K-12 schools

Heating, ventilation, and air conditioning (HVAC) systems, lighting, and plug loads (such as computers and kitchen equipment) are the major energy consumers in K-12 schools. The specific breakdown can vary based on climate and the age of the facility, but HVAC typically represents the largest portion of energy usage, followed by lighting, and then plug loads.

EBCx is a systematic process of optimizing an existing building's systems to ensure they operate as intended. This involves verifying that HVAC, lighting, and other energy-using systems are functioning efficiently, are properly calibrated, and that operational schedules align with building usage. EBCx often identifies low-cost or no-cost improvements that can immediately reduce energy consumption by optimizing existing equipment before making significant capital investments.

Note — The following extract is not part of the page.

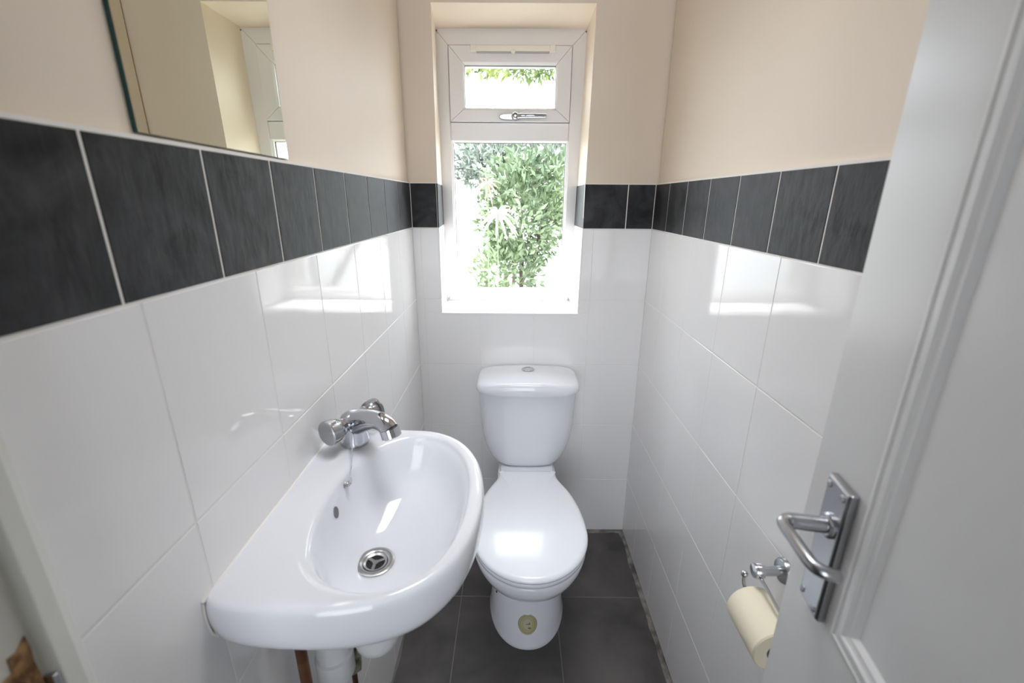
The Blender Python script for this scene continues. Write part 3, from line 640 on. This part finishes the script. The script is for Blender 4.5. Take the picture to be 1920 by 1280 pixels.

Upgrading from older, less efficient lighting (like T12 fluorescent lamps with magnetic ballasts) to more efficient technologies such as T8 or T5 lamps with electronic ballasts or LED fixtures can significantly reduce energy consumption. In addition, using occupancy sensors, photosensors, and dimming controls can further reduce lighting energy use by turning lights off or dimming them when areas are unoccupied or when sufficient daylight is available. Daylighting strategies, using features like light shelves, skylights, and tubular daylighting devices, can also reduce reliance on artificial lighting.

Reducing plug loads involves a combination of behavioral changes, policy implementation, and equipment upgrades. This includes ensuring equipment is turned off when not in use, utilizing vending machine controls to reduce energy during off-hours, using ENERGY STAR certified equipment where applicable, implementing a policy regarding personal powered devices, and conducting an energy awareness program to engage staff and students in energy conservation. Replacing older transformers with energy-efficient models and upgrading kitchen equipment can also have a big impact.

Improving air distribution systems includes optimizing ventilation rates, ensuring proper air flow by balancing the system, using demand-controlled ventilation (DCV) based on occupancy, and implementing variable-air-volume (VAV) systems, as opposed to constant volume systems. This often entails right-sizing fans and adding variable speed drives (VSDs) to pumps and fans. Improving air filtration with electronic air cleaners and recovering heat from exhaust air streams can also contribute to efficiency improvements. For older mixing ventilation systems, switching to dedicated outdoor air systems (DOAS) or displacement ventilation can save significant energy.

Significant savings can be achieved by replacing or right-sizing existing heating and cooling systems with more efficient models. This may involve replacing standard efficiency pumps with right-sized, efficient pumps and adding VSDs to pumps and chillers. Heat pumps can be used in most Canadian climate zones with temperatures as low as -10°C, while cold-climate heat pumps are effective down to -30°C. For heating, replacing older boilers with condensing or modulating boilers and addressing issues with flow-restricting valves. For cooling, water-side economizers should be implemented, where possible, to use free cooling via the cooling towers, instead of relying on the chillers.

M&V is a critical step in ensuring that energy efficiency upgrades are actually achieving the projected savings. It involves developing a plan, typically using the International Performance Measurement and Verification Protocol (IPMVP), to measure energy consumption before and after the implementation of energy conservation measures (ECMs). M&V can include detailed utility data analysis (whole building), or spot measurements to verify performance of individual components. M&V plans should define the measurement boundary and monitoring equipment used.

O&M programs ensure that energy systems remain efficient over time. This includes regular system checks, calibration of building automation system (BAS) sensors, fixing issues like missing pipe insulation, and preventative maintenance on HVAC equipment and other energy using components. It emphasizes a proactive approach to energy management, addressing system inefficiencies before they lead to energy waste. Continuous improvement in operations and maintenance is essential to maintain the gains achieved through energy retrofits.